The proof that $ \mathcal{R} $ is a positively linear transformation is not difficult at all, so we leave it to the reader. $ \quad \spadesuit $
Suppose now that we have a function $ F: \Delta \to \mathbb{R} $ and are asked to prove $$ \forall (a,b,c) \in \Delta: \quad F(a,b,c) \geq 0. $$ By Theorem 2, this is equivalent to proving $$ \forall (x,y,z) \in \mathbb{R}_{+}^{3}: \quad F(\mathcal{R}(x,y,z)) = F(x + y,y + z,z + x) \geq 0. $$ The reason why the second statement may be easier to prove than the first one is that $ \mathbb{R}_{+}^{3} $ is easier to handle than $ \Delta $. (Do you find it easy to visualize $ \Delta $ in $ 3 $-space? I do not.) Many inequalities involving three variables, such as the three-variable version of the AM-GM Inequality, are tailor-made for $ \mathbb{R}_{+}^{3} $, so applying the Ravi Substitution mapping usually simplifies matters considerably as we may then use these inequalities directly.
Solution 2:
You can write the question as $|\frac{a^2c+b^2a+c^2b-b^2c-c^2a-a^2b}{abc}|<1$. This means you would like to show that $-1<\frac{a^2c+b^2a+c^2b-b^2c-c^2a-a^2b}{abc}<1$. Since $a,b,c$ are the sides of a triangle, you have that $a,b,c>0$. This means you want to show $-abc<a^2c+b^2a+c^2b-b^2c-c^2a-a^2b<abc$. We write the inside term more compactly, we are trying to show $-abc<ac(a-c)+ab(b-a)+bc(c-b)<abc.$ Because the expression we are trying to show is cyclic, without loss of generality, we assume $a\geq b\geq c >0$. Since they are the sides of a triangle, you have that $a-b<c$, $b-c<a$ and $a-c<b$ (sum of two sides exceeds the third one). Therefore, this gives you $ac(a-c)<abc$. Also $a\geq b\geq c>0$ give you $ab(b-a)\leq 0$ and $bc(c-b)\leq 0$. Adding the three inequalities gives $ac(a-c)+ab(b-a)+bc(c-b)<abc$.

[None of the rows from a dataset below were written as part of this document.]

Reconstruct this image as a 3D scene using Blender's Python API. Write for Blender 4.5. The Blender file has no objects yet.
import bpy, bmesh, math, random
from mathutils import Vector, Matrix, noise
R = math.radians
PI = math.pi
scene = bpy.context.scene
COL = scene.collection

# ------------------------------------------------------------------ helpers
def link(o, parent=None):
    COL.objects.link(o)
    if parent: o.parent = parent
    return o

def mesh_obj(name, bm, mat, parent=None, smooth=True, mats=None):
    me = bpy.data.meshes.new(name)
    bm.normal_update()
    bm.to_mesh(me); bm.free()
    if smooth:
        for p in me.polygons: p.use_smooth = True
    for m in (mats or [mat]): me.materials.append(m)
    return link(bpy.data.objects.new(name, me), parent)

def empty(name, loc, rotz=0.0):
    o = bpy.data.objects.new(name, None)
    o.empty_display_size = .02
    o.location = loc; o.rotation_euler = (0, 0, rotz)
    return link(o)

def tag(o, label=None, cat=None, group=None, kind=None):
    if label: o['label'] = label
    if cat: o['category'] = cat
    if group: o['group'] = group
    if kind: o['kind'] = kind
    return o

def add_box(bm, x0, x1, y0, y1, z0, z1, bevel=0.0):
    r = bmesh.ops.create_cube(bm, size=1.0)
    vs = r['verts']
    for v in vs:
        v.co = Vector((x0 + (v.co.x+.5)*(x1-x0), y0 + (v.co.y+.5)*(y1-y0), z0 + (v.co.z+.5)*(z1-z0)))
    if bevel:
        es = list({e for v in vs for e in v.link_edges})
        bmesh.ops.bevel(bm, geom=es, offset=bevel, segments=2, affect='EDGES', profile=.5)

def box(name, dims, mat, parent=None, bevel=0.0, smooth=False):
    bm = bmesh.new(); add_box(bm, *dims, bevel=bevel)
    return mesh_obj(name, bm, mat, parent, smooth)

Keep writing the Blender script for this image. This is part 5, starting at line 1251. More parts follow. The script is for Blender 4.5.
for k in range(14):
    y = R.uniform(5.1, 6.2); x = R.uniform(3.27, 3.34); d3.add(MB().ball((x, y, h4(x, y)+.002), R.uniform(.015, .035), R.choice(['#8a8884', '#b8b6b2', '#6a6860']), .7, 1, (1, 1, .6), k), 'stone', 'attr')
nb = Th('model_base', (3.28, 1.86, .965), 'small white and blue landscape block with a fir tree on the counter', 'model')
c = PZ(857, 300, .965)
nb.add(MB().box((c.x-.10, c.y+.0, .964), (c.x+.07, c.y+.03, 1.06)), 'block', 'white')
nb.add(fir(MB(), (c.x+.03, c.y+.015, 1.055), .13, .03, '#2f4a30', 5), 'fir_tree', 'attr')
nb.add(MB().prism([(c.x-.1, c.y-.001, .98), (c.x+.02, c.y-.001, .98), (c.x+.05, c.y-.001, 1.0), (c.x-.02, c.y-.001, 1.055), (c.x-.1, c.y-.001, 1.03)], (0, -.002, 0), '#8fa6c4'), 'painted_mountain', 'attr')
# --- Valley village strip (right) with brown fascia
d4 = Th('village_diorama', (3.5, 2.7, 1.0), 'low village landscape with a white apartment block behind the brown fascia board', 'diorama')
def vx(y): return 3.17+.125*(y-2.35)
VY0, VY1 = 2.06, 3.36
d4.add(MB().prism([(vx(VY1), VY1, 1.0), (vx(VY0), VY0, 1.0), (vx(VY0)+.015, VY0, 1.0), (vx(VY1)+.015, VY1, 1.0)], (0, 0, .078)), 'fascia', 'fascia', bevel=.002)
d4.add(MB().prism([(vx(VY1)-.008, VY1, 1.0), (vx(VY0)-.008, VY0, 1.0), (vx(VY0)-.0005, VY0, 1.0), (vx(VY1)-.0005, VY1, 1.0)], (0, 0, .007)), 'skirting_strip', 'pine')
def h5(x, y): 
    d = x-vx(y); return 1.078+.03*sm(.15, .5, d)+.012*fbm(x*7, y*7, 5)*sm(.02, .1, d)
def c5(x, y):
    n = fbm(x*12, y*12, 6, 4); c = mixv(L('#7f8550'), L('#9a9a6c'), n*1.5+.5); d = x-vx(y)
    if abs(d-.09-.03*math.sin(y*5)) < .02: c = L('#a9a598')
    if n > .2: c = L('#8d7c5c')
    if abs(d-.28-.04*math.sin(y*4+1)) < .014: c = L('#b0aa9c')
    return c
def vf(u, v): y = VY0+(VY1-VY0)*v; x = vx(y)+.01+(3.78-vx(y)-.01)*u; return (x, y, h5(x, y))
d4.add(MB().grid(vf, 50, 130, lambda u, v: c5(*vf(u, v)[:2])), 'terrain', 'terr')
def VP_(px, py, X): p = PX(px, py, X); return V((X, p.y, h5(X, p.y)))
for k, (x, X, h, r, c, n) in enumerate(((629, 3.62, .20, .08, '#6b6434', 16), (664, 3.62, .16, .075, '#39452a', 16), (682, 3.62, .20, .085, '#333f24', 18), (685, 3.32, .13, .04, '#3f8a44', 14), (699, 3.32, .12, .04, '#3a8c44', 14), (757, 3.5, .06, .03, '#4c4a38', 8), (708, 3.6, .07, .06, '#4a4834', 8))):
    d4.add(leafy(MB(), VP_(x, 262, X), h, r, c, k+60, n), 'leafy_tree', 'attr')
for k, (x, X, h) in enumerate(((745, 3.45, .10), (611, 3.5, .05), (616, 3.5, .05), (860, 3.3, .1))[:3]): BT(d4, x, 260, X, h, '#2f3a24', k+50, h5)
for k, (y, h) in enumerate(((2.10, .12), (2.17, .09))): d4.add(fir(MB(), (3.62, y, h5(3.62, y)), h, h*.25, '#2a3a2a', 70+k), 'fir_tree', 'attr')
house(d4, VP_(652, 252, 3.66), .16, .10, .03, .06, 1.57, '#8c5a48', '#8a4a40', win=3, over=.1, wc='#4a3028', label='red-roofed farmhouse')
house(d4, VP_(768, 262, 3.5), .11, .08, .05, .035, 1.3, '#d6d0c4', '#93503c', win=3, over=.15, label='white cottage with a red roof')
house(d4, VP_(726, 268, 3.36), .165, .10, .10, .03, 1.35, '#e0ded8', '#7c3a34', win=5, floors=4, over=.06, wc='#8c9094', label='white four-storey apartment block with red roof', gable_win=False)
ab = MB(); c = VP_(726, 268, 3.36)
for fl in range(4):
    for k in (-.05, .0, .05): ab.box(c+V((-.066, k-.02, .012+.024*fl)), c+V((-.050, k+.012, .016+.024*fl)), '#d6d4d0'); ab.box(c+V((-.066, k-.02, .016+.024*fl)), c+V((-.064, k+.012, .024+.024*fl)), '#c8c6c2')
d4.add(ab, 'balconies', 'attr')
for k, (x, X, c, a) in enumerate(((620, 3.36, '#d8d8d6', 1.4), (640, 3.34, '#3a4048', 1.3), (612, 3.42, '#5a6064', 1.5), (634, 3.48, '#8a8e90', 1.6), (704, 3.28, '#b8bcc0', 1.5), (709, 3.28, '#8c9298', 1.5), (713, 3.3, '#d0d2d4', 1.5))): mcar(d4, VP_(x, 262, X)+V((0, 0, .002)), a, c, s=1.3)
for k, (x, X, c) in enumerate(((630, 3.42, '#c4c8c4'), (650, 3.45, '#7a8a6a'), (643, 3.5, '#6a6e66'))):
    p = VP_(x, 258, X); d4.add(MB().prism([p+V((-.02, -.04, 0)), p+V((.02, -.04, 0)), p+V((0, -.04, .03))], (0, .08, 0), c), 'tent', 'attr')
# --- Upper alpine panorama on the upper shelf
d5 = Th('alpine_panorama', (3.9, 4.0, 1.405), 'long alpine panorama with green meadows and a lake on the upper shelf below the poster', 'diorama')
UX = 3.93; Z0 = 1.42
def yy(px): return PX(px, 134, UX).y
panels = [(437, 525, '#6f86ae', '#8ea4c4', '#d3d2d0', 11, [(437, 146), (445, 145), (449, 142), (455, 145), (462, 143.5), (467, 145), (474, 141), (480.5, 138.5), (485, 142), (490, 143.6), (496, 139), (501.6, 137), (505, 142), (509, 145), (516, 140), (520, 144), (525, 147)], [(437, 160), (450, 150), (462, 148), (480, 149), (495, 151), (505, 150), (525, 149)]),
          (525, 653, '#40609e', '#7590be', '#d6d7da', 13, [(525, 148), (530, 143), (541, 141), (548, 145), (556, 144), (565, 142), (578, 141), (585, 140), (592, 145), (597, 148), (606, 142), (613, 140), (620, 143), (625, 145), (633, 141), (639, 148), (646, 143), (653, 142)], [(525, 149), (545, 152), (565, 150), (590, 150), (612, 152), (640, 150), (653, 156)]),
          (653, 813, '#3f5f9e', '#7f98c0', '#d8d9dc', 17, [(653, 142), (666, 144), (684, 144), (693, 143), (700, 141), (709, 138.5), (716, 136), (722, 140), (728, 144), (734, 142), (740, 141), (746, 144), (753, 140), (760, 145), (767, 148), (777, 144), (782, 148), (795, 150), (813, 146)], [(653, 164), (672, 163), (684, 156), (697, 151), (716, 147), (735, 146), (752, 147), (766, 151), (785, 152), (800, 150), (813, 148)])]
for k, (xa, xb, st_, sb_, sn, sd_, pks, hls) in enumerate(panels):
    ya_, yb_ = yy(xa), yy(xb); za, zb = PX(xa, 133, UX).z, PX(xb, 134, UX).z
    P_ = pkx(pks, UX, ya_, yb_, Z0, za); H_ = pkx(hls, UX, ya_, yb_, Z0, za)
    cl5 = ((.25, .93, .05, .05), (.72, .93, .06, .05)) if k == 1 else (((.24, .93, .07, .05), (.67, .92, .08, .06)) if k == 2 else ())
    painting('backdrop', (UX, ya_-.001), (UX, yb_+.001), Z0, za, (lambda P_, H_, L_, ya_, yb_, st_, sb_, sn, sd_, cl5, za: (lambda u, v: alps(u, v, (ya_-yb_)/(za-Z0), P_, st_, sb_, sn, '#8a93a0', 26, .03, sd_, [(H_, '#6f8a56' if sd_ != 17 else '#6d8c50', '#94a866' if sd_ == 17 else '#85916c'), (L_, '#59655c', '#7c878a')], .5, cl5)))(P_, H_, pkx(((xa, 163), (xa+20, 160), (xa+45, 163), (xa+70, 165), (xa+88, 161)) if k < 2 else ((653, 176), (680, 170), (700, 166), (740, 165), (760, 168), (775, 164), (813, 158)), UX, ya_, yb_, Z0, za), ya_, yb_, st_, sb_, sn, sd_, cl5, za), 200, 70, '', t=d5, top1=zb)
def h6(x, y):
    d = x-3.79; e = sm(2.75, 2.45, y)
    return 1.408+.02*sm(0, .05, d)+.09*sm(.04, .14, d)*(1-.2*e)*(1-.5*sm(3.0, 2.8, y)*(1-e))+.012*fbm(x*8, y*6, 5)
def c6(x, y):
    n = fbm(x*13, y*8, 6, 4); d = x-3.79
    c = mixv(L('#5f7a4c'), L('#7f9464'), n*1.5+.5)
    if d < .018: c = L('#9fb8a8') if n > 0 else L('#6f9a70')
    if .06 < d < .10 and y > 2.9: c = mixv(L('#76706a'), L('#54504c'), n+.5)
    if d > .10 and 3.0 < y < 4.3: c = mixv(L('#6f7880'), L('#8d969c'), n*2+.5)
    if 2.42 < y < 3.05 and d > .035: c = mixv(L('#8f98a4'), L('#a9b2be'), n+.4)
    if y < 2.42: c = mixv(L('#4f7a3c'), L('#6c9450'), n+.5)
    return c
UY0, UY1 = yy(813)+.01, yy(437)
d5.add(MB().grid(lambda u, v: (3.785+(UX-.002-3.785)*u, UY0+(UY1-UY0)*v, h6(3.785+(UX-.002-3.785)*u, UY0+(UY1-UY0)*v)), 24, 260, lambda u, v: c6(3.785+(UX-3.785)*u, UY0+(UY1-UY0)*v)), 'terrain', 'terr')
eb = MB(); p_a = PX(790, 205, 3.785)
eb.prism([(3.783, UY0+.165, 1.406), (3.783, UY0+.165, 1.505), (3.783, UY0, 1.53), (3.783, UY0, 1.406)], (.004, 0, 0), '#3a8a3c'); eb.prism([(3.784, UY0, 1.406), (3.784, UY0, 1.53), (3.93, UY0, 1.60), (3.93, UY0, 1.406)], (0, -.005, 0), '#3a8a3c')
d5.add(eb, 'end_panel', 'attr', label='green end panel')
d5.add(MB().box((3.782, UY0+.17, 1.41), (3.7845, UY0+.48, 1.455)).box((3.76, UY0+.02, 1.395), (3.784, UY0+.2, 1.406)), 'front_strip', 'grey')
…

Now since $b-c<a$ you have that $bc(b-c)<abc$. Call this (1). Since $b+c > a$ and since $b-c\geq 0$, it follows that $(b+c)(b-c)\geq a(b-c)$, which means $b^2-c^2-ab+ac\geq 0$ implying $b(a-b)+c(c-a)\leq 0$. This means that $ab(a-b)+ac(c-a)\leq 0$. Call this (2). Adding (1) and (2) side-by-side gives $ab(a-b)+ac(c-a)+bc(b-c)< abc$ which is the same as $-abc<ab(b-a)+ac(a-c)+bc(c-b)$, which is what we wanted to show.